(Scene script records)
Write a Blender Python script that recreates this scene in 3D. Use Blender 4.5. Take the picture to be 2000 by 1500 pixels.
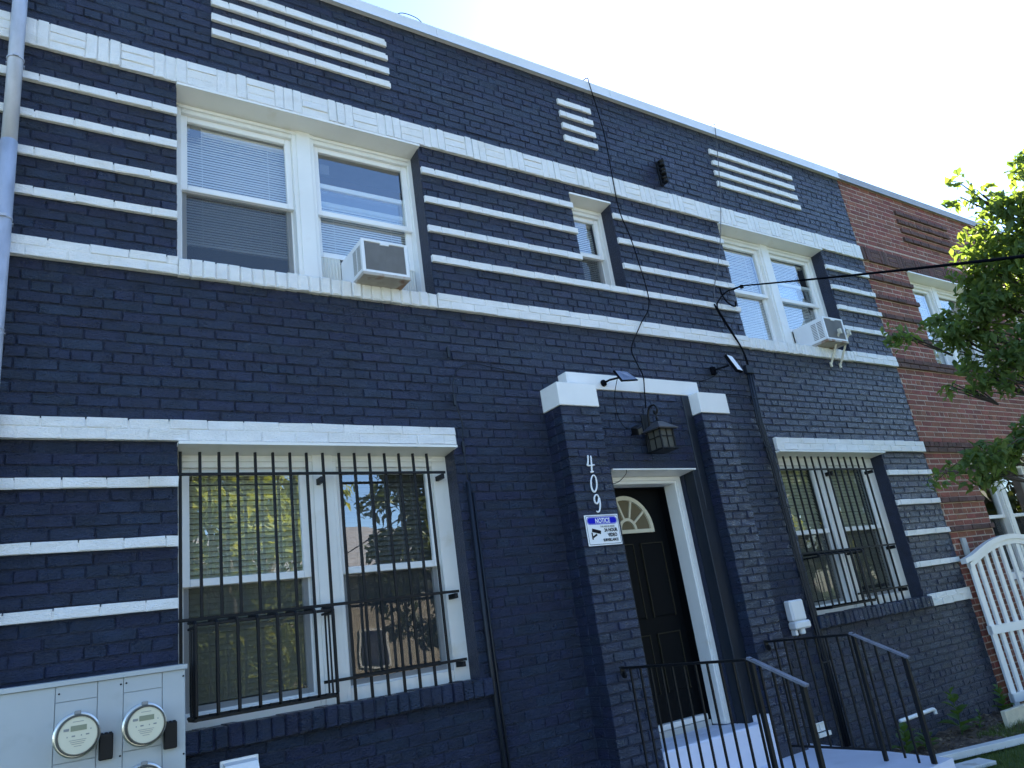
import bpy, math, random
import numpy as np
from mathutils import Matrix, Vector

for o in list(bpy.data.objects): bpy.data.objects.remove(o)
SC = bpy.context.scene
COL = SC.collection
rnd = random.Random(409)
nr = np.random.default_rng(409)

# ------------------------------------------------------------------ camera
YAW, PITCH, ROLL, FPX = 0.618994442527271, 0.31422671902682675, -0.14780397383347682, 1472.83
CAMP = Vector((0.0, -4.596, 1.55))
def cam_axes():
    cy, sy, cp, sp = math.cos(YAW), math.sin(YAW), math.cos(PITCH), math.sin(PITCH)
    f = Vector((sy*cp, cy*cp, sp)); r = Vector((cy, -sy, 0)); u = r.cross(f)
    c, s = math.cos(ROLL), math.sin(ROLL)
    return c*r+s*u, -s*r+c*u, f
CR, CU, CF = cam_axes()
cd = bpy.data.cameras.new('camera'); cam = bpy.data.objects.new('camera', cd); COL.objects.link(cam)
cd.sensor_fit = 'HORIZONTAL'; cd.sensor_width = 36.0; cd.lens = FPX/2000*36.0
cd.clip_start = 0.05; cd.clip_end = 2000
cam.matrix_world = Matrix(((CR.x, CU.x, -CF.x, CAMP.x), (CR.y, CU.y, -CF.y, CAMP.y), (CR.z, CU.z, -CF.z, CAMP.z), (0, 0, 0, 1)))
SC.camera = cam
def proj(p):
    v = Vector(p)-CAMP; d = v.dot(CF)
    return (1000+FPX*v.dot(CR)/d, 750-FPX*v.dot(CU)/d, d)
def at(px, py, dist):
    d = (CF+(px-1000)/FPX*CR-(py-750)/FPX*CU).normalized()
    return CAMP+d*dist

# ------------------------------------------------------------------ sky, sun, exposure
SUN_AZ, SUN_EL = math.radians(57), math.radians(40)      # azimuth from +Y towards +X
w = bpy.data.worlds.new('World'); SC.world = w; w.use_nodes = True
nt = w.node_tree; nt.nodes.clear()
sky = nt.nodes.new('ShaderNodeTexSky'); sky.sky_type = 'NISHITA'; sky.sun_disc = False
sky.sun_elevation = SUN_EL; sky.sun_rotation = SUN_AZ
sky.air_density = 1.0; sky.dust_density = 0.25; sky.ozone_density = 6.0; sky.altitude = 50
bg = nt.nodes.new('ShaderNodeBackground'); bg.inputs[1].default_value = 0.09
wo = nt.nodes.new('ShaderNodeOutputWorld')
nt.links.new(sky.outputs[0], bg.inputs[0]); nt.links.new(bg.outputs[0], wo.inputs[0])
sl = bpy.data.lights.new('sun', 'SUN'); sl.energy = 5.0; sl.angle = math.radians(0.5); sl.color = (1.0, 0.93, 0.82)
so = bpy.data.objects.new('sun', sl); COL.objects.link(so)
sd = Vector((math.sin(SUN_AZ)*math.cos(SUN_EL), math.cos(SUN_AZ)*math.cos(SUN_EL), math.sin(SUN_EL)))
so.rotation_euler = (-sd).to_track_quat('-Z', 'Y').to_euler(); so.location = (0, 0, 20)
vs = SC.view_settings; vs.view_transform = 'Standard'; vs.look = 'None'; vs.gamma = 1.0; vs.use_curve_mapping = False
vs.exposure = 2.45

# ------------------------------------------------------------------ materials
def mat(name, col, rough=0.6, metal=0.0, var=0.0, hue=None, nscale=6.0, bump=0.0, bscale=60.0, stretch=(1, 1, 1), island=0.0, spec=0.5,
        coat=0.0, rvar=0.0, bdist=.01, col2=None, c2scale=3.0, c2lo=.5, c2hi=.65):
    m = bpy.data.materials.new(name); m.use_nodes = True; n = m.node_tree; N = n.nodes; L = n.links
    b = N['Principled BSDF']; b.inputs['Roughness'].default_value = rough; b.inputs['Metallic'].default_value = metal
    b.inputs['Specular IOR Level'].default_value = spec; b.inputs['Coat Weight'].default_value = coat
    b.inputs['Base Color'].default_value = (*col, 1)
    tc = N.new('ShaderNodeTexCoord'); geo = N.new('ShaderNodeNewGeometry')
    mp = N.new('ShaderNodeMapping'); L.new(geo.outputs['Position'], mp.inputs['Vector']); mp.inputs['Scale'].default_value = stretch
    last = None
    if var or island or col2:
        rgb = N.new('ShaderNodeRGB'); rgb.outputs[0].default_value = (*col, 1); last = rgb.outputs[0]
        if col2:
            nz = N.new('ShaderNodeTexNoise'); nz.inputs['Scale'].default_value = c2scale; nz.inputs['Detail'].default_value = 6
            L.new(mp.outputs[0], nz.inputs['Vector'])
            mr = N.new('ShaderNodeMapRange'); mr.inputs[1].default_value = c2lo; mr.inputs[2].default_value = c2hi
            L.new(nz.outputs['Fac'], mr.inputs[0])
            mx = N.new('ShaderNodeMix'); mx.data_type = 'RGBA'; L.new(mr.outputs[0], mx.inputs['Factor'])
            L.new(last, mx.inputs['A']); mx.inputs['B'].default_value = (*col2, 1); last = mx.outputs['Result']
        hs = N.new('ShaderNodeHueSaturation'); L.new(last, hs.inputs['Color'])
        val = None
        if var:
            nz = N.new('ShaderNodeTexNoise'); nz.inputs['Scale'].default_value = nscale; nz.inputs['Detail'].default_value = 7
            L.new(mp.outputs[0], nz.inputs['Vector'])
            mr = N.new('ShaderNodeMapRange'); mr.inputs[1].default_value = .3; mr.inputs[2].default_value = .7
            mr.inputs[3].default_value = 1-var; mr.inputs[4].default_value = 1+var; L.new(nz.outputs['Fac'], mr.inputs[0]); val = mr.outputs[0]
        if island:
            oi = N.new('ShaderNodeObjectInfo'); ad = N.new('ShaderNodeMath'); ad.operation = 'ADD'
            L.new(geo.outputs['Random Per Island'], ad.inputs[0]); L.new(oi.outputs['Random'], ad.inputs[1])
            fr = N.new('ShaderNodeMath'); fr.operation = 'FRACT'; L.new(ad.outputs[0], fr.inputs[0])
            mr = N.new('ShaderNodeMapRange'); mr.inputs[3].default_value = 1-island; mr.inputs[4].default_value = 1+island
            L.new(fr.outputs[0], mr.inputs[0])
            if val:
                mu = N.new('ShaderNodeMath'); mu.operation = 'MULTIPLY'; L.new(val, mu.inputs[0]); L.new(mr.outputs[0], mu.inputs[1]); val = mu.outputs[0]
            else: val = mr.outputs[0]
            if hue:
                m2 = N.new('ShaderNodeMapRange'); m2.inputs[3].default_value = .5-hue; m2.inputs[4].default_value = .5+hue
                m3 = N.new('ShaderNodeMath'); m3.operation = 'MULTIPLY'; m3.inputs[1].default_value = 7.31; L.new(fr.outputs[0], m3.inputs[0])
                m4 = N.new('ShaderNodeMath'); m4.operation = 'FRACT'; L.new(m3.outputs[0], m4.inputs[0]); L.new(m4.outputs[0], m2.inputs[0])
                L.new(m2.outputs[0], hs.inputs['Hue'])
        if val: L.new(val, hs.inputs['Value'])
        L.new(hs.outputs[0], b.inputs['Base Color'])
    if rvar:
        nz = N.new('ShaderNodeTexNoise'); nz.inputs['Scale'].default_value = nscale*1.7; nz.inputs['Detail'].default_value = 5
        L.new(mp.outputs[0], nz.inputs['Vector'])
        mr = N.new('ShaderNodeMapRange'); mr.inputs[1].default_value = .3; mr.inputs[2].default_value = .7
        mr.inputs[3].default_value = max(.05, rough-rvar); mr.inputs[4].default_value = min(1, rough+rvar)
        L.new(nz.outputs['Fac'], mr.inputs[0]); L.new(mr.outputs[0], b.inputs['Roughness'])
    if bump:
        nz = N.new('ShaderNodeTexNoise'); nz.inputs['Scale'].default_value = bscale; nz.inputs['Detail'].default_value = 5; nz.inputs['Roughness'].default_value = .65
        L.new(mp.outputs[0], nz.inputs['Vector'])
        bp = N.new('ShaderNodeBump'); bp.inputs['Strength'].default_value = bump; bp.inputs['Distance'].default_value = bdist
        L.new(nz.outputs['Fac'], bp.inputs['Height']); L.new(bp.outputs[0], b.inputs['Normal'])
    return m

M = {}
M['navy'] = mat('navy_painted_brick', (.0108, .0182, .047), .37, spec=.62, var=.35, nscale=7, bump=1.0, bdist=.024, bscale=48, stretch=(1, 1, 2.2), island=.16, hue=.015, rvar=.16)
M['navymortar'] = mat('navy_painted_mortar', (.0098, .0165, .042), .42, spec=.5, var=.25, nscale=20, bump=.9, bdist=.02, bscale=70)
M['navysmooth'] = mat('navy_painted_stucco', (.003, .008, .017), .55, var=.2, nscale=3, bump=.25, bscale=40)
M['whitebrick'] = mat('white_painted_brick', (.78, .775, .755), .5, var=.05, nscale=9, bump=1.0, bdist=.010, bscale=55, stretch=(1, 1, 2.2), island=.02,
                      col2=(.66, .63, .56), c2scale=2.2, c2lo=.58, c2hi=.8)
M['whitepaint'] = mat('white_paint', (.78, .775, .75), .42, var=.03, nscale=5, bump=.08, bscale=30)
M['whitetrim'] = mat('white_window_trim', (.76, .755, .72), .38, var=.04, nscale=4, bump=.05, bscale=25, col2=(.62, .56, .44), c2scale=5, c2lo=.62, c2hi=.85)
M['vinyl'] = mat('white_vinyl', (.8, .8, .79), .32, var=.03, nscale=4)
M['coping'] = mat('coping_metal_white', (.66, .665, .68), .4, var=.06, nscale=2, rvar=.1)
M['copinggrey'] = mat('coping_metal_grey', (.30, .285, .28), .5, var=.12, nscale=3, bump=.1, bscale=15)
M['galv'] = mat('galvanised_steel', (.40, .42, .48), .55, metal=.2, var=.18, nscale=14, rvar=.12, stretch=(1, 1, .35), bump=.06, bscale=12)
M['black'] = mat('black_iron', (.004, .0045, .006), .5, spec=.28, var=.2, nscale=20, bump=.15, bscale=120)
M['blackplastic'] = mat('black_cable', (.006, .007, .010), 1.0, spec=0.0)
M['meterpanel'] = mat('grey_enclosure_paint', (.40, .43, .44), .42, var=.06, nscale=3, bump=.06, bscale=14, col2=(.33, .35, .35), c2scale=7, c2lo=.6, c2hi=.8)
M['meterring'] = mat('steel_ring', (.7, .68, .62), .28, metal=.9)
M['meterface'] = mat('meter_face', (.66, .62, .47), .4)
M['lcd'] = mat('meter_display', (.22, .24, .16), .3)
M['inkgrey'] = mat('grey_print', (.25, .25, .24), .6)
M['inkblack'] = mat('black_print', (.006, .006, .01), .7, spec=.15)
M['signblue'] = mat('sign_blue', (.008, .012, .45), .7, spec=.15)
M['signwhite'] = mat('sign_white', (.78, .79, .80), .35)
M['door'] = mat('door_black_paint', (.0018, .0026, .0036), .6, bump=.1, bscale=30, spec=.14)
M['brass'] = mat('aged_brass_line', (.028, .024, .015), .6, spec=.2)
M['cream'] = mat('cream_fanlight', (.62, .57, .42), .45)
M['red'] = mat('red_brick', (.21, .064, .041), .82, var=.18, nscale=7, bump=.8, bscale=70, stretch=(1, 1, 2.2), island=.24, hue=.012)
M['brown'] = mat('brown_brick', (.105, .052, .042), .85, var=.2, nscale=8, bump=1.0, bscale=60, stretch=(1, 1, 3), island=.2, hue=.012)
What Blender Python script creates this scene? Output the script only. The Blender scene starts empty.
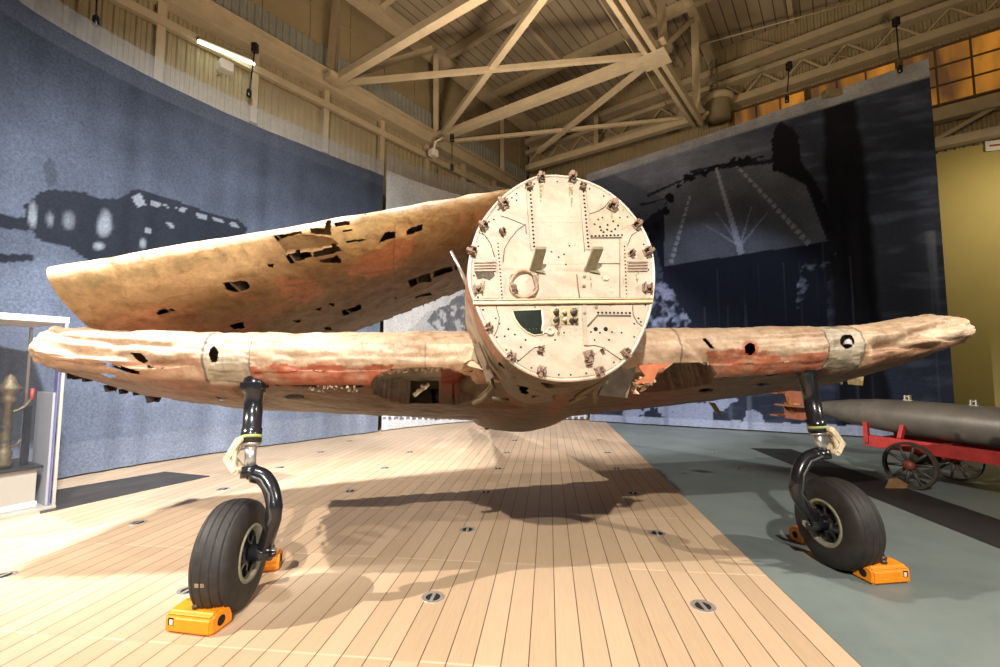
import bpy, bmesh, math, random
import numpy as np
from mathutils import Vector, Matrix, noise as mnoise
random.seed(7)
rng = np.random.default_rng(5)
SC = bpy.context.scene
COL = SC.collection
V = Vector
PI = math.pi

# ------------------------------------------------------------------ camera
F = 16/36*1000
EYE = V((0, 0, 1.6))
PITCH = math.atan(33.5/F)
FWD = V((0, math.cos(PITCH), math.sin(PITCH)))
UPV = V((0, -math.sin(PITCH), math.cos(PITCH)))
RGT = V((1, 0, 0))
cam = bpy.data.cameras.new('camera'); camo = bpy.data.objects.new('camera', cam); COL.objects.link(camo)
cam.lens = 16; cam.sensor_width = 36; cam.clip_end = 200; cam.clip_start = 0.05
camo.location = EYE; camo.rotation_euler = (PI/2+PITCH, 0, 0)
SC.camera = camo

def ray(u, v): return FWD + RGT*((u-500)/F) + UPV*((333.5-v)/F)
def at_z(u, v, z): d = ray(u, v); return EYE + d*((z-EYE.z)/d.z)
def at_y(u, v, y): d = ray(u, v); return EYE + d*(y/d.y)
def at_pl(u, v, P, n): d = ray(u, v); return EYE + d*((P-EYE).dot(n)/d.dot(n))
def proj(P):
    P = np.asarray(P, float).reshape(-1, 3) - np.array(EYE)
    z = P@np.array(FWD); z = np.where(z < .05, .05, z)
    return 500+F*(P@np.array(RGT))/z, 333.5-F*(P@np.array(UPV))/z
def inpoly(u, v, poly):
    r = np.zeros(u.shape, bool); n = len(poly); j = n-1
    for i in range(n):
        xi, yi = poly[i]; xj, yj = poly[j]
        c = ((yi > v) != (yj > v)) & (u < (xj-xi)*(v-yi)/((yj-yi) if yj != yi else 1e-9)+xi)
        r ^= c; j = i
    return r
def ell(cx, cy, rx, ry, n=20, rot=0):
    c, s = math.cos(rot), math.sin(rot)
    return [(cx+rx*math.cos(t)*c-ry*math.sin(t)*s, cy+rx*math.cos(t)*s+ry*math.sin(t)*c) for t in [2*PI*i/n for i in range(n)]]
def crop(pts, ox, oy, k): return [(ox+x/k, oy+y/k) for x, y in pts]
def nz(P, sc=1.0, off=0.0, oc=3):
    """fractal noise at each row of P (n,3), about -1..1"""
    out = np.empty(len(P))
    for i, p in enumerate(P):
        q = V((p[0]*sc+off, p[1]*sc+off*1.7, p[2]*sc-off)); a = 0; w = 1
        for o in range(oc):
            a += mnoise.noise(q)*w; q = q*2.03; w *= .5
        out[i] = a
    return out

# ------------------------------------------------------------------ materials
def nodes(name):
    m = bpy.data.materials.new(name); m.use_nodes = True
    nt = m.node_tree; b = nt.nodes['Principled BSDF']
    return m, nt, b
def nd(nt, t, **k):
    n = nt.nodes.new(t)
    for a, v in k.items():
        if a.startswith('i_'):
            n.inputs[int(a[2:]) if a[2:].isdigit() else a[2:]].default_value = v
        else: setattr(n, a, v)
    return n
def c4(c): return (c[0], c[1], c[2], 1)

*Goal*
Begin at the top of the material above and output each line exactly, stopping after the line that holds "from mathutils import Matrix, Vector". Leave out pictures.

*Output below*
Write a Blender Python script that recreates this scene in 3D. Use Blender 4.5. Take the picture to be 2000 by 1500 pixels.
import bpy, math, random
import numpy as np
from mathutils import Matrix, Vector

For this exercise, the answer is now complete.